Notably, national distributors may also require complex contracts. Let’s explore what that can mean for your business.
Key Considerations Before Beginning the Quoting Process with National Accounts
During the contract process with a national distributor, several potential pitfalls could eat away at your profit margin. These include things like extended payment terms and deep discounts, which can hurt your cash flow – not to mention, volume-based rebates are common. Lastly, co-op marketing funds are often a mandatory requirement, but it’s crucial to understand what you’re signing up for. National distributors may charge fees for placing your product on their website — often without providing much clarity on how these costs are calculated, leaving you questioning their value.
Pay close attention to these conditions during the contract process so you can ensure you’re actually making a profit on the account.
Consider an IMR to Help You Navigate National Distributors
If you’re interested in pursuing business with a national distributor, a good IMR can be a valuable partner, guiding you through the contract process and helping you consider pitfalls you may not have thought of. Having an IMR on your team can also help in lots of other ways, like:
- Resource allocation: IMRs experienced in handling national accounts can provide the support and resources you need, from experienced sales reps to guidance on the process as a whole.
- Relationship building: While a huge distributor might not call you back, they will call us back because we have a pre-existing relationship with them that extends to other product lines we represent.

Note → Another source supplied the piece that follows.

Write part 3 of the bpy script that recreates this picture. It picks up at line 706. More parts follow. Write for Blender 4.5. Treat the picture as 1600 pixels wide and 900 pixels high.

- Product synergies and experience: It’s likely that the IMR represents other products that complement yours — which gives the IMR an advantage when trying to place your product with national distributor accounts.
- Pricing and profits: A good IMR will have experience negotiating price increases on national distribution contracts and can guide you through the process and help you increase your profits.
A national distributor can be a huge boon for your company, growing your business and exposing you to a huge new audience. But if you don’t have experience when you go into the relationship, you could make expensive mistakes. Trusting the right partner can help you make the most of your distributor relationship and protect you from hidden costs and other pitfalls. A knowledgeable IMR can help you with contract negotiation, new product introduction, attribute data, product recommendations, and much more.
Patrick McKeever is the president of Durrie Sales, an industrial manufacturers' representative agency specializing in cutting tools and industrial products and representing U.S. manufacturers in the Southeast, Midwest and West Coast.